Beberapa lembaga sosial bahkan menghubungi Pak Wardi untuk mengajaknya berkolaborasi dalam kegiatan rutin membantu anak-anak kurang mampu di wilayah Cisarua. Namun, dengan rendah hati, Pak Wardi selalu berkata, “Saya bukan siapa-siapa. Saya hanya ingin jadi manusia yang berguna, walau sedikit.”

Rafi dan Mimpinya

Kini, Rafi yang sudah duduk di bangku kelas 5 SD, memiliki semangat belajar yang tinggi. Ia bercita-cita menjadi guru, agar bisa membagi ilmu kepada anak-anak miskin seperti dirinya. Dalam setiap tugas sekolah, ia selalu menyebut nama Pak Wardi sebagai inspirasinya.

Bagi Rafi, Pak Wardi bukan hanya penyelamat, tapi juga cahaya kecil dalam hidupnya yang penuh keterbatasan. “Kalau tidak ada Abah Wardi, mungkin aku tidak bisa sekolah terus,” kata Rafi suatu hari saat diwawancarai di acara sekolah.

Harapan di Tengah Keterbatasan

Kisah Pak Wardi dan Rafi menjadi pengingat bahwa kasih sayang dan kepedulian tidak memerlukan kekayaan atau jabatan tinggi. Kadang, yang dibutuhkan hanyalah niat dan keberanian untuk berbagi, walau dari yang sedikit.

Dalam dunia yang semakin sibuk dan individualistik, tindakan kecil seperti yang dilakukan Pak Wardi menjadi sangat berarti. Ia bukan pejabat, bukan selebritas, bukan pengusaha, namun namanya kini dikenal sebagai sosok teladan yang mengajarkan nilai kemanusiaan sejati.
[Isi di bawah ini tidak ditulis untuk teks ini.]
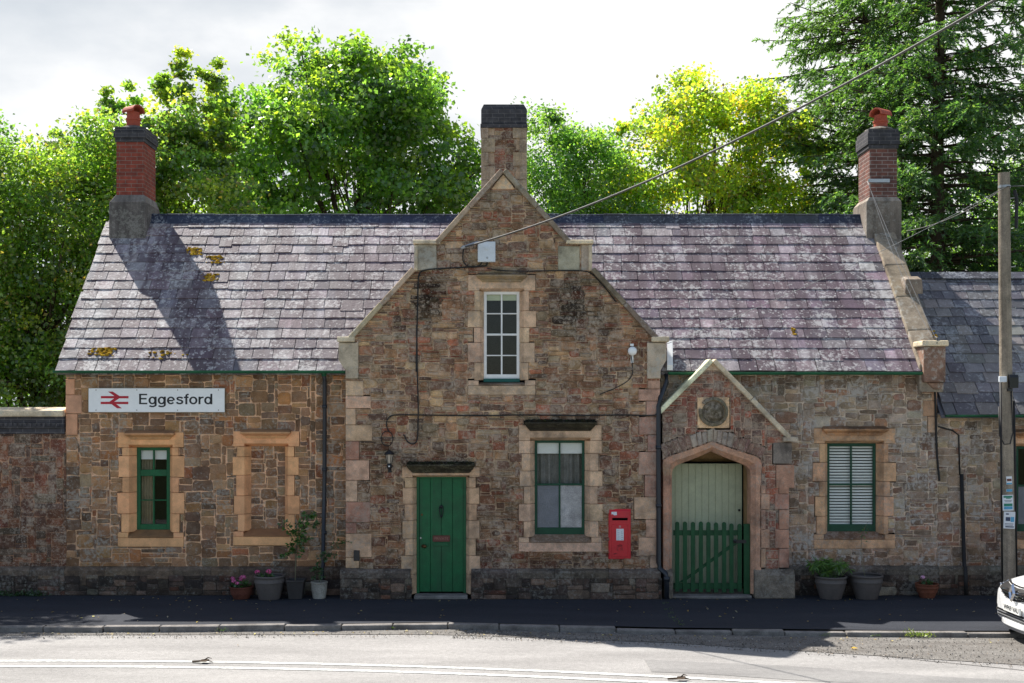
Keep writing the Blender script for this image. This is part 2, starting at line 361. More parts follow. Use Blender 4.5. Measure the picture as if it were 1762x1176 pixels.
# ------------------------------------------------------------------ ground, road, pavement, kerb (setting)
def poly_y(pts):
    def f(x):
        if x <= pts[0][0]: a, b = pts[0], pts[1]
        elif x >= pts[-1][0]: a, b = pts[-2], pts[-1]
        else:
            for a, b in zip(pts, pts[1:]):
                if a[0] <= x <= b[0]: break
        return a[1] + (b[1]-a[1]) * (x-a[0]) / (b[0]-a[0])
    return f
KERB = poly_y([(-30,-2.62), (-7.5,-2.60), (-5.3,-2.66), (-2.4,-2.50), (-.8,-2.36), (1.2,-2.62), (2.6,-2.80), (5.2,-2.98), (8,-3.08), (30,-3.3)])
EDGE = poly_y([(-30,-2.9), (-7.5,-2.86), (-2.3,-2.80), (-.8,-2.80), (2.5,-3.40), (6.9,-4.85), (30,-14)])
def strip(name, fa, fb, z, mat, x0=-30, x1=30, step=.5, zf=None, uvy=4):
    mb = MB(); n = int((x1-x0)/step)
    for i in range(n+1):
        x = x0 + (x1-x0)*i/n; a, b = fa(x), fb(x)
        for j in range(uvy+1):
            mb.v.append((x, a + (b-a)*j/uvy, z + (mnoise.noise((x*.7, (a+(b-a)*j/uvy)*.7, 3)) * zf if zf else 0)))
    w = uvy+1
    for i in range(n):
        for j in range(uvy): mb.f.append((i*w+j, (i+1)*w+j, (i+1)*w+j+1, i*w+j+1)); mb.c.append((.5,.5,.5))
    return mb.build(name, mat, recalc=False)
g = MB(); g.add([(-900,-900,-.16),(900,-900,-.16),(900,900,-.16),(-900,900,-.16)], [(0,1,2,3)])
tag(g.build('ground', M['grassland']), 'rough grass land all round the station building', None, kind='structure')
tag(strip('road', lambda x: -14.0, lambda x: KERB(x)+.02, -.085, M['road'], -60, 60), 'pale sunlit worn road surface in front of the building', None, kind='structure')
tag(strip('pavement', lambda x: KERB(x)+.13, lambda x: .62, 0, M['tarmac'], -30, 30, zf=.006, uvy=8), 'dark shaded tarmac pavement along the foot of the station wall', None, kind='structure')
tag(strip('verge', EDGE, lambda x: KERB(x)+.01, -.078, M['verge'], -30, 30), 'gritty grey strip between kerb and road surface', None, kind='structure')
kb = MB()
x = -29.0
while x < 29:
    L = random.uniform(.75, 1.0); x2 = x + L - .012
    zt = .008 if x < 1.2 else (-.02 if x < 3 else -.012)
    zt += random.uniform(-.012, .008)
    a, b = KERB(x), KERB(x2); dy = random.uniform(-.015, .015)
    kb.hexa([(x,a+dy,-.15),(x2,b+dy,-.15),(x2,b+.14+dy,-.15),(x,a+.14+dy,-.15),(x,a+dy,zt),(x2,b+dy,zt+random.uniform(-.006,.006)),(x2,b+.14+dy,zt+.004),(x,a+.14+dy,zt)])
    x += L
tag(kb.build('kerb', M['kerbstone'], bevel=.018, segs=2), 'worn stone kerb between dark pavement and road', None, kind='structure')
def quad3(p):       # quadratic through three points
    (a,A),(b,B),(c,C) = p
    return lambda x: A*(x-b)*(x-c)/((a-b)*(a-c)) + B*(x-a)*(x-c)/((b-a)*(b-c)) + C*(x-a)*(x-b)/((c-a)*(c-b))
LINE = quad3([(-6.55,-4.60), (-1.9,-4.82), (2.52,-5.60)])
LINEc = lambda x: LINE(max(-9.5, min(x, 30)))
for off, nm in ((0, 'far'), (-.33, 'near')):
    o = strip('road_marking', lambda x: LINEc(x)+off-.055, lambda x: LINEc(x)+off+.055, -.079, M['roadpaint'], -28, 14, .4, uvy=1)
    tag(o, 'worn white line along the road, %s one of the pair' % ('farther' if nm == 'far' else 'nearer'), None, 'double white lines on the road', 'structure')
tag(strip('road_patch', lambda x: LINEc(x)+.25+.03*math.sin(x*3), lambda x: LINEc(x)+1.0+.04*math.sin(x*2.1), -.0812, M['roadpatch'], 2.0, 9.5, .3, uvy=1), 'darker relaid strip of road surface beside the white lines', None, kind='structure')
SEAM = poly_y([(4.0,-3.62), (6.5,-5.0), (8,-5.9), (14,-9)])
tag(strip('road_seam', lambda x: SEAM(x)-.012, lambda x: SEAM(x)+.012, -.0795, M['seam'], 3.4, 12, .3, uvy=1), 'thin dark tar joint slanting across the road', None, kind='structure')

# ------------------------------------------------------------------ stonework generator
def smooth01(t): t = max(0, min(1, t)); return t*t*(3-2*t)
def stain_shade(x, z, spots):  # darkens colour round spots: soot and dirt, plus painted shade at wall foot
    k = 1.0
    for (cx, cz, rx, rz, s) in spots:
        d = math.hypot((x-cx)/rx, (z-cz)/rz) + .35*mnoise.noise((x*3.1, z*3.1, cx))
        k *= 1 - s * smooth01(1.25 - d)
    return k
CW, CH = .03, .04
def rubble(mb, x0, x1, z0, z1, y, inside, palette, mortar, hs, ws, relief=(.010,.024), joint=.009, spots=(), mvar=.14, tint=None, backing=True, rough=.08):
    nx, nz_ = int(math.ceil((x1-x0)/CW)), int(math.ceil((z1-z0)/CH))
    ok = np.zeros((nz_, nx), bool)
    for j in range(nz_):
        for i in range(nx):
            ok[j, i] = inside(x0+(i+.5)*CW, z0+(j+.5)*CH)
    if backing:
        for j in range(nz_):
            i = 0
            while i < nx:
                if not ok[j, i]: i += 1; continue
                k = i
                while k < nx and ok[j, k] and k-i < 8: k += 1
                xa, xb, za, zb = x0+i*CW, x0+k*CW, z0+j*CH, z0+(j+1)*CH
                kx = stain_shade((xa+xb)/2, za, spots); c = jit(mortar, mvar, .02); c = tuple(v*kx for v in c)
                if tint: c = tint((xa+xb)/2, za, c, True)
                mb.add([(xa,y,za),(xb,y,za),(xb,y,zb),(xa,y,zb)], [(0,1,2,3)], c)
                i = k
    free = ok.copy(); pal, wt = zip(*palette)
    for j in range(nz_):
        i = 0
        while i < nx:
            if not free[j, i]: i += 1; continue
            h = random.choice(hs); w = random.choice(ws)
            w = max(w, int(h*1.25)+1)
            run = 0
            while i+run < nx and free[j, i+run] and run < w+2: run += 1
            if run < w or run - w < 3: w = run if run <= w+2 else w
            hh = 1
            while hh < h and j+hh < nz_ and free[j+hh, i:i+w].all(): hh += 1
            if hh == h and j+hh < nz_ and j+hh+1 >= nz_ and free[j+hh, i:i+w].all(): hh += 1
            free[j:j+hh, i:i+w] = False
            xa, xb, za, zb = x0+i*CW, x0+(i+w)*CW, z0+j*CH, z0+(j+hh)*CH
            if w >= 2 or hh >= 2:
                c = jit(random.choices(pal, wt)[0], .30, .04); kx = stain_shade((xa+xb)/2, (za+zb)/2, spots); c = tuple(v*kx for v in c)
                if tint: c = tint((xa+xb)/2, (za+zb)/2, c, False)
                stone_rect(mb, xa, xb, za, zb, y, random.uniform(*relief), joint, c, rough)
            i += w
def stone_rect(mb, xa, xb, za, zb, y, rel, joint, col, rough=.08):
    j = lambda a=.005: random.uniform(-a, a)
    xa += joint*random.uniform(.5,1.3); xb -= joint*random.uniform(.5,1.3); za += joint*random.uniform(.5,1.2); zb -= joint*random.uniform(.5,1.2)
    w, h = xb-xa, zb-za
    if w < .012 or h < .010: return
    ch = min(w, h)*random.uniform(.03,.12+rough)
    ring = [(xa+ch,za),(xa+w*random.uniform(.35,.65),za),(xb-ch,za),(xb,za+ch),(xb,zb-ch),(xb-ch,zb),(xa+w*random.uniform(.35,.65),zb),(xa+ch,zb),(xa,zb-ch),(xa,za+ch)]
    m = min(.014, h*rough); ring = [(p+j(m), q+j(m)) for p, q in ring]
    stone_poly(mb, ring, y, rel, col)
def stone_poly(mb, ring, y, rel, col, inset=.010):
    n = len(ring); cx = sum(p[0] for p in ring)/n; cz = sum(p[1] for p in ring)/n
    hw = max(abs(p[0]-cx) for p in ring)+1e-6; hh = max(abs(p[1]-cz) for p in ring)+1e-6
    tx, tz = random.uniform(-.05,.05), random.uniform(-.08,.05)
    def rg(e, yy):
        sx, sz = 1-min(e/hw, .4), 1-min(e/hh, .4)
        return [(cx+(p-cx)*sx, yy+((p-cx)*tx+(q-cz)*tz if yy != y else 0), cz+(q-cz)*sz) for p, q in ring]
    vs = rg(0, y) + rg(inset*.35, y-rel*.72) + rg(inset*1.3, y-rel)
    fs = [(k, (k+1) % n, n+(k+1) % n, n+k) for k in range(n)] + [(n+k, n+(k+1) % n, 2*n+(k+1) % n, 2*n+k) for k in range(n)] + [tuple(range(2*n, 3*n))]
    mb.add(vs, fs, col)
def inpoly(poly):
    def f(x, z):
        c = False; n = len(poly)
        for i in range(n):
            a, b = poly[i], poly[i-1]
            if (a[1] > z) != (b[1] > z) and x < (b[0]-a[0])*(z-a[1])/(b[1]-a[1])+a[0]: c = not c
        return c
    return f
PAL_L = [(tuple(v*q for v, q in zip(alb(c, 1.75), (1.05,.97,.88))), w) for c, w in [((118,94,72),3),((104,82,64),3),((94,76,63),3),((126,98,70),2),((116,76,54),1.0),((106,92,74),2),((110,86,66),3),((128,90,60),1),((88,72,60),2)]]
PAL_B = [(alb(c, 2.0), w) for c, w in [((98,66,50),3),((88,62,50),3),((80,62,52),2),((106,68,48),2),((88,74,60),1.5),((96,58,44),1.5)]]
PAL_G = [(tuple(v*q for v, q in zip(alb(c, 2.3), (1.07,.94,.82))), w) for c, w in [((104,78,62),3),((116,92,72),3),((92,73,63),3),((124,106,84),2.4),((116,76,60),2),((82,68,60),2),((112,102,86),2),((104,68,54),1.5),((134,116,94),1)]]
PAL_R = [(tuple(v*q for v, q in zip(alb(c, 2.4), (1.04,.98,.90))), w) for c, w in [((112,98,84),3),((100,88,77),3),((90,79,70),3),((122,108,90),2),((106,80,64),1.3),((118,111,100),2),((94,74,63),1.2)]]
PAL_P = [(alb(c), w) for c, w in [((62,50,43),3),((50,42,37),3),((76,62,52),2),((84,76,66),1),((44,38,35),3),((70,48,38),1)]]
MORT_L, MORT_G, MORT_R, MORT_P = alb((158,126,99)), alb((150,127,104)), alb((152,137,121)), alb((58,50,44))
DR_WARM, DR_PALE, DR_PINK, DR_GREY = alb((200,149,107),1.5), alb((184,154,127),1.45), alb((150,112,94),1.5), alb((122,112,102))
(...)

Penutup: Pelajaran dari Jalanan

Dari balik kemudi angkot, Pak Wardi menunjukkan bahwa setiap orang bisa menjadi agen perubahan. Ia tidak menunggu kaya untuk memberi, tidak menunggu terkenal untuk membantu. Cukup dengan berhenti sebentar, membuka jendela, dan menyapa seorang anak yang membutuhkan, ia telah membuat dunia ini sedikit lebih baik.

Pak Wardi dan Rafi, dua nama sederhana yang menyimpan kisah luar biasa. Kisah yang seharusnya kita baca bukan hanya dengan mata, tapi juga dengan hati. Karena mungkin, di antara deru mesin dan hiruk pikuk kota, masih ada cinta yang tumbuh dalam diam, dan harapan yang bertahan lewat tangan-tangan kecil yang menggenggam rezeki dari seorang sopir angkot.